Speaking of next year, Tony and I talked about it and we decided that since some people want to do only knifing while others want to do only survival and some want to do both, that next year we will not split the days, we will do our camps back to back so people can just do knifing, or just do survival, or they can do both, and only pay for the part they want.
Modeling the success of the Thailand camp, we will stay in a nice hotel and train for 3 or 4 days from 9am to 1pm where you will be free to have fun the rest of the day.

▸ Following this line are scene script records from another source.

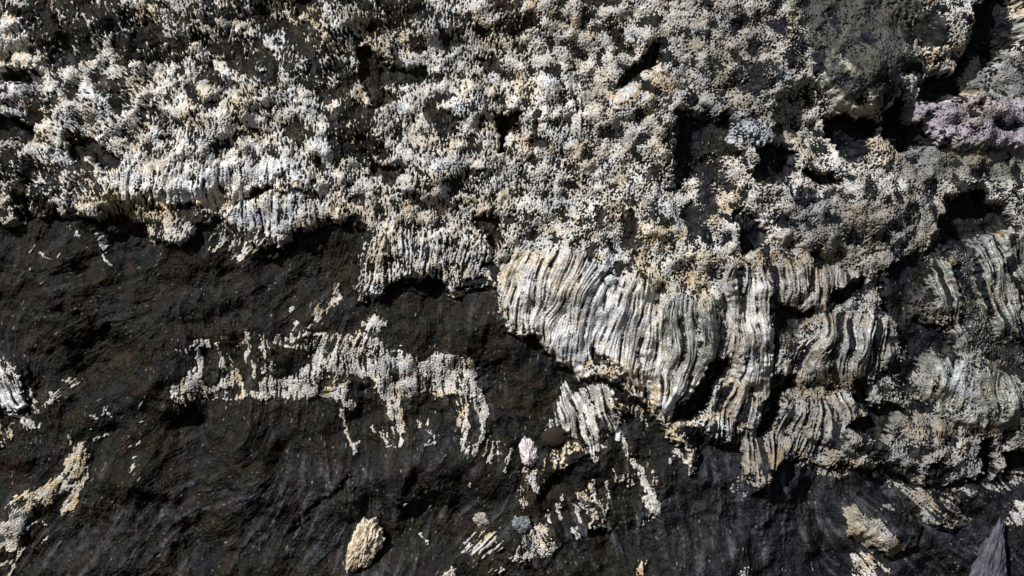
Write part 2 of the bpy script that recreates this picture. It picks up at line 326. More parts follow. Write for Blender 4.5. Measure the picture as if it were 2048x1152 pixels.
# lower right pieces
st("1490 960 1484 990", 4, .7, 3); st("1505 945 1500 970", 3, .7); st("1520 930 1530 965", 6, .7, 4); st("1580 905 1600 915 1605 930", 5, .5)
st("1600 925 1640 945 1690 950", 7, .55, 5); st("1760 950 1800 975 1840 985", 7, .6, 5); st("1480 955 1470 985", 5, .7, 3); st("1350 905 1385 930 1384 948", 4, .9); st("1900 985 1990 985 2040 975", 6, .5, 5); ck("1815 985 1840 980 1865 990 1872 1010 1862 1030 1855 1045 1845 1020 1835 1008 1820 998", .82); st("1888 996 1900 1012 1930 1035 1950 1050", 4, .9); st("1905 1000 1930 1022", 2.5, .85)
ck("1850 1045 1870 1020 1890 1030 1930 1045 1920 1055 1870 1050", .5, 6)
ck("1690 1018 1708 1014 1735 1032 1765 1050 1790 1066 1810 1112 1792 1122 1768 1104 1742 1100 1712 1084 1696 1062", .97, 3); ck("1748 1040 1768 1042 1790 1065 1785 1078 1765 1062", .65, 4); st("1765 1020 1785 1014", 5, .6)
ck("1710 1112 1740 1105 1760 1130 1755 1170 1720 1170", .7, 5); st("1765 1133 1780 1142", 4, .8); ck("1475 1145 1490 1130 1500 1140 1490 1170", .6); st("1922 1135 1926 1150", 3, .6)
ck("2030 1050 2040 1012 2250 1000 2250 1060 2035 1056", .75)
ck("2010 960 2250 950 2250 985 2020 978", .4, 8)

# frail regions and grain
FN_ = [("1380 -50 2250 -50 2250 500 1380 470", 1.0, 60), ("1000 -50 1400 -50 1400 300 1200 300", .5, 60)]
for s, v, f in FN_: poly(FN, P(s), v, f)
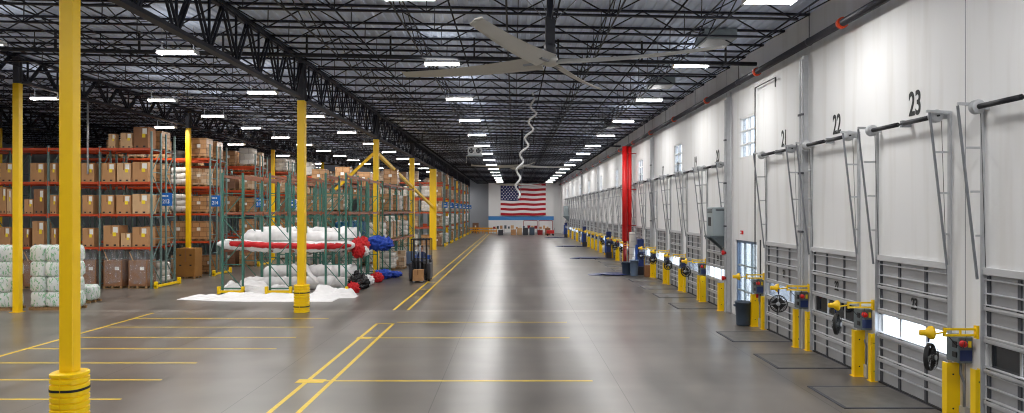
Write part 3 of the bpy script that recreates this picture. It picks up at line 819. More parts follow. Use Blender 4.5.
# extinguisher
t=thing('fire_extinguisher','red fire extinguisher hanging beside the glass door','fire extinguisher',(WX-.12,24.95,1.0))
MB().lathe([(0,0),(.08,0),(.085,.03),(.085,.42),(.06,.5),(.03,.53),(0,.53)],18).build('cylinder',M['red'],t)
MB().bevbox(-.03,.03,-.03,.03,.53,.60,.01).bar((-.0,0,.6),(-.12,0,.64),.02).build('valve',M['ink'],t)
MB().tube([(0,-.03,.56),(-.1,-.06,.5),(-.1,-.05,.2)],.012,6).build('hose',M['ink'],t)
MB().box(.02,.118,-.03,.03,.2,.26).build('bracket',M['galv'],t)
# wall phone / panel white pillar & red riser
t=thing('red_riser','tall red fire riser pipe standing against the white wall','pipe',(7.86,50.2,0))
MB().tube([(-.13,0,1.9),(-.13,0,8.5)],.19,14).build('pipe',M['red'],t); MB().tube([(.22,.1,1.9),(.22,.1,8.5)],.14,14).build('pipe',M['red'],t)
MB().tube([(-.13,0,0),(-.13,0,1.9)],.12,12).tube([(.22,.1,0),(.22,.1,1.9)],.10,12).build('lower_pipe',M['redd'],t)
MB().lathe([(.16,-.04),(.2,0),(.16,.04)],16,(-.13,-.3,1.6),axis='y').bar((-.28,-.3,1.6),(.02,-.3,1.6),.03).build('valve_wheel',M['amber'],t)
for z in (3,5.5,8): MB().box(-.36,.66,-.03,.03,z-.03,z+.03).build('wall_bracket',M['redd'],t)
t=thing('wrapped_roll','tall white wrapped roll standing by the stretch wrapper','roll',(7.55,46.0,0))
MB().lathe([(0,0.01),(.19,.01),(.2,.9),(.18,1.0),(.2,1.8),(.21,2.5),(.18,2.65),(0,2.65)],16).build('roll',M['l_white'],t)
# stretch wrappers
def wrapper(loc,lab,s=1):
    t=thing('stretch_wrapper',lab,'stretch wrapper',loc)
    mb=MB().bevbox(-.02,.36,-.28,.28,.0,2.25,.03); mb.build('mast',M['navy'],t)
    MB().bevbox(-.14,-.02,-.2,.08,.45,1.9,.02).build('film_carriage_rail',M['bluem'],t)
    MB().tube([(-.24,-.05,.55),(-.24,-.05,1.1)],.09,12).build('film_roll',M['white'],t)
    MB().bevbox(-.05,.42,-.34,.34,0,.55,.03).build('base_cabinet',M['machine'],t)
    MB().box(-.7,-.02,-.45,.45,0,.07).build('base_plate',M['navy'],t)
    MB().lathe([(0,.03),(.88,.03),(.9,.05),(.9,.08),(.86,.095),(0,.095)],36,(-1.45,0,0)).build('turntable',M['navy'],t)
    MB().prism([(-3.1,0),(-2.3,.085),(-2.3,0)],-.5,.5).build('ramp',M['navy'],t)
    MB().bevbox(.05,.33,-.33,-.28,1.45,1.8,.01).build('control_panel',M['galvd'],t)
    MB().tube([(.1,0,2.25),(.1,0,2.6)],.03,8).build('post',M['galvd'],t)
    return t
wrapper((7.75,45.2,0),'navy stretch wrapping machine nearest the viewer with low turntable')
wrapper((7.80,60.8,0),'navy stretch wrapping machine, second from the viewer')
wrapper((7.75,81,0),'navy stretch wrapping machine, third from the viewer')
wrapper((7.6,108,0),'navy stretch wrapping machine farthest along the dock wall')
t=thing('carton','brown carton on the floor beside the nearest stretch wrapper','carton',(8.15,43.9,0)); MB().bevbox(-.2,.2,-.2,.2,0,.7,.006).build('carton_body',M['kraft3'],t); MB().box(-.03,.03,-.204,.204,.68,.704).build('tape',M['tape'],t)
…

It will be your option to join the group for dinner each evening at 6pm.

I have one more thing to mention:
Most people in modern society live their entire lives disconnected from our rich heritage as primitive beings, just as they are separated by the glass from artifacts on display in a museum.
The more our world modernizes; men like Tony become ever-more valuable because they remain mankind’s final links to experiencing our true past, to which even the best books and museums cannot begin to compare.
Beyond the empowering freedom gained from developing outdoor survival and self-reliance skills, bushcraft is packed with potential for adventure. Practicing bushcraft is a real-life time-machine that transports us back in time where we can experience a slice of mankind’s journey and then return to our present-day lives.
Always the pragmatist, Tony Nester is all about low-tech functionalism – the easiest and simplest way of getting the essential tasks done right. And while his knowledge stretches deep into mankind’s history and into different cultures around the world, Tony’s classes are about survival in the here and now, and he encourages his students to be completely hands-on and physically perform each skill.
You couldn’t ask for a better guide to primitive survival than Tony Nester. The rarest kind of anthropologist, Tony is one of the few with the courage to live exactly as did the ancestral people he studies, with the same tools, challenges, and fears, to know first-hand how they survived and it is the wisdom from that experience that makes him among the finest and most sought-after survival instructors in the world.